En la segunda temporada de El Juego del Calamar, un grupo de personas desesperadas están atrapadas por un sistema diseñado para aplastarlos, compiten en un juego macabro donde las reglas no son claras -falta de institucionalidad- y los resultados están predeterminados por quienes controlan el poder.

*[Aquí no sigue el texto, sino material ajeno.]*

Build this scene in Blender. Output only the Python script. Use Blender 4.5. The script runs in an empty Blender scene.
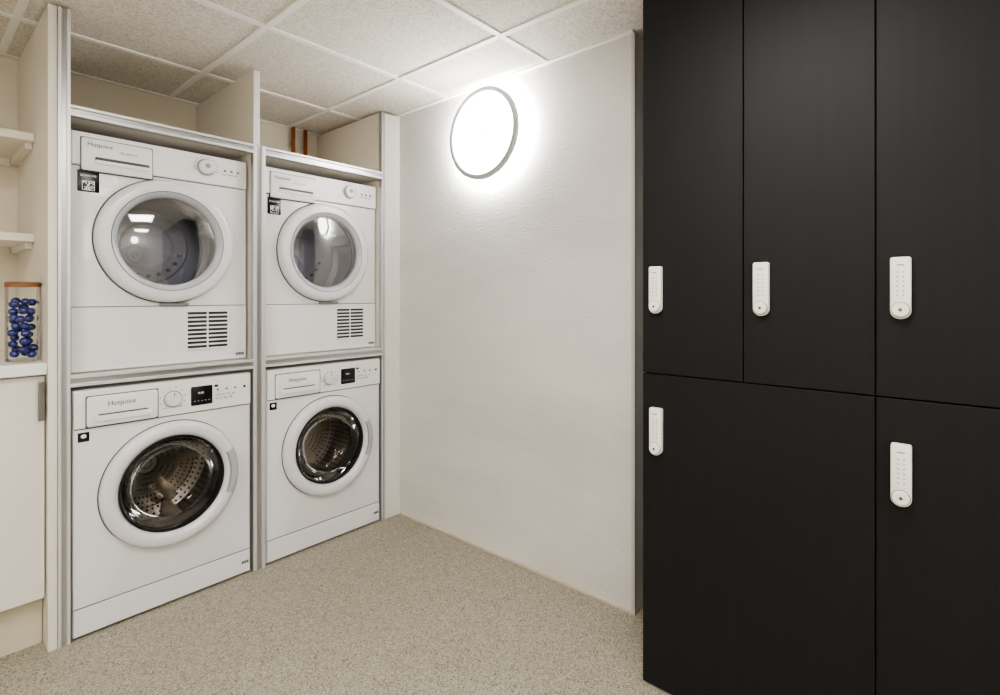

Bolivia, como en el juego, parece ser un país atrapado en una dinámica donde las opciones de transformación son una ilusión. Los participantes en este “juego político” somos nosotros, enfrentándonos diariamente a una realidad diseñada para que nada cambie, mientras los de enterizo rojo ejecutan sin saber, ni para quién trabajan. La única regla clara pareciera ser la impunidad de quienes permanecen intocables en sus cómodas posiciones de poder.
El engaño del sistema.
En el Juego del Calamar, los jugadores se enfrentan a reglas ambiguas y a menudo el castigo por incumplirlas no se conoce hasta que es demasiado tarde. En Bolivia algo similar ocurre. El sistema democrático está plagado de leyes que no se aplican igual para todos, con poderes del Estado subordinados a intereses de unos pocos, dejándonos con la amarga sensación de que jugamos en desventaja desde el inicio.
El precio de sobrevivir
En la serie, los jugadores luchan por un premio que cambiaría sus vidas, aunque el costo sea su deshumanización total. En Bolivia la promesa de estabilidad económica y progreso reclama el precio: de resignación ante un sistema corrupto, polarizado y cada vez más autoritario.

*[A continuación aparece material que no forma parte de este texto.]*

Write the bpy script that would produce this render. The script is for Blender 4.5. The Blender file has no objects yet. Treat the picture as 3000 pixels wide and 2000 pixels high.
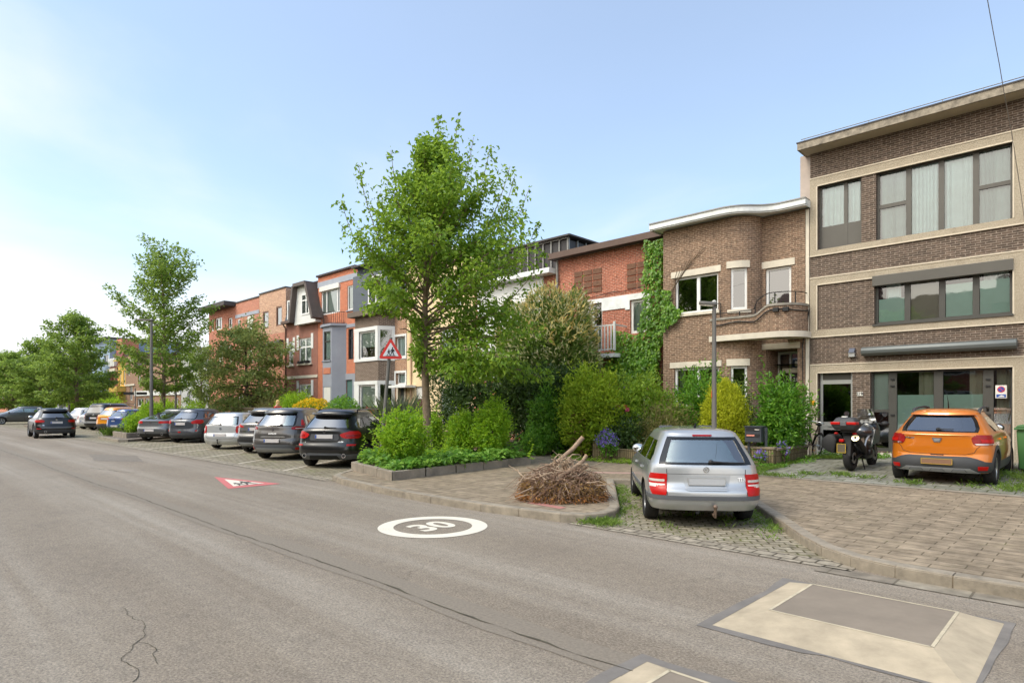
import bpy, bmesh, math, random
import numpy as np
from mathutils import Vector, Matrix, noise
R = math.radians
rnd = random.Random(11)
sc = bpy.context.scene
col = sc.collection
ORG = {}
# ---------------------------------------------------------------- survey of the place (camera height, street axes)
YAW, FPX, HZN, CAMH = R(44.0), 1812.0, 1184.0, 1.8
CA, SA = math.cos(YAW), math.sin(YAW)
def _ray(px, py):
    dx, dy = (px - 1500.0) / FPX, (py - HZN) / FPX
    return (-SA + dx * CA, CA + dx * SA, -dy)
def gp(px, py, z=0.0):
    r = _ray(px, py); t = (z - CAMH) / r[2]
    return Vector((r[0] * t, r[1] * t, z))
def fp(px, py, Y=20.0):
    r = _ray(px, py); t = Y / r[1]
    return (r[0] * t, CAMH + r[2] * t)
def fx(px, Y=20.0): return fp(px, HZN, Y)[0]
def fz(px, py, Y=20.0): return fp(px, py, Y)[1]
# ---------------------------------------------------------------- objects
def tag(o, label=None, cat=None, group=None, kind=None):
    if label: o['label'] = label
    if cat: o['category'] = cat
    if group: o['group'] = group
    if kind: o['kind'] = kind
    return o
def thing(name, label, cat, loc=(0, 0, 0), rz=0.0, group=None, local=False):
    o = bpy.data.objects.new(name, None); col.objects.link(o)
    o.empty_display_size = 0.2
    o.location = loc; o.rotation_euler = (0, 0, rz)
    ORG[o.name] = Vector((0, 0, 0)) if local else Vector(loc)
    return tag(o, label, cat, group)
def copy_tree(o, parent=None):
    c = o.copy(); col.objects.link(c)
    if parent is not None: c.parent = parent
    for ch in list(o.children): copy_tree(ch, c)
    return c
def link(name, me, parent=None, base=True):
    o = bpy.data.objects.new(name, me); col.objects.link(o)
    if parent is not None:
        o.parent = parent; ORG[o.name] = ORG.get(parent.name, Vector((0, 0, 0)))
    return o
def nrm(a):
    n = np.linalg.norm(a, axis=-1, keepdims=True); n[n == 0] = 1
    return a / n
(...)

Mientras tanto, quienes controlan el juego -los políticos y los grandes intereses económicos- observan desde la cima, moviendo las piezas a su conveniencia. Como en El Juego del Calamar, los verdaderos ganadores no son quienes compiten en el terreno, sino quienes manejan las cámaras y transmiten nuestra tragedia, bajo contratos millonarios de publicidad.
La ilusión de la unidad
Hace un par de años el gobierno se esforzaba por mantener una narrativa de “UNIDAD del pueblo”, así como hoy todas las fuerzas opositoras también apelan a una “UNIDAD” que no existe y no existirá mientras se privilegien intereses personales, de una vieja política de izquierda y derecha, que ha perdido total conexión con el tejido social. Estas narrativas de “UNIDAD” están plagadas de cálculos mezquinos, mentiras edulcoradas y traiciones. Es como en el juego: los participantes creen que son compañeros, pero rápidamente descubren que la única manera de sobrevivir es traicionándose unos a otros. En Bolivia, las divisiones entre regiones, organizaciones y clases se profundizan bajo discursos idiotizantes que le hablan a nuestros prejuicios para confrontarnos, y que prometen todo menos soluciones reales.
¿Hay una Salida?
El Juego del Calamar termina dejando una pregunta poderosa: ¿es posible escapar del sistema, o solo vamos a intentar sobrevivir dentro de él? Claro que tenemos el poder de cambiar las reglas del juego, pero eso es organización, conciencia colectiva y valentía para enfrentar a los excesos del poder.
El problema es que, como en la serie, el sistema está diseñado para desmoralizarnos, dividirnos y hacer añicos cualquier atisbo de esperanza. Sin embargo, la historia también nos enseña que los sistemas injustos no son eternos, quizás la clave esté en rechazar la lógica del juego, en negarse a aceptar sus reglas y en construir una nueva dinámica donde no haya ganadores ni perdedores, sino un país en el que quepamos todos. ¿Estamos dispuestos a hacerlo?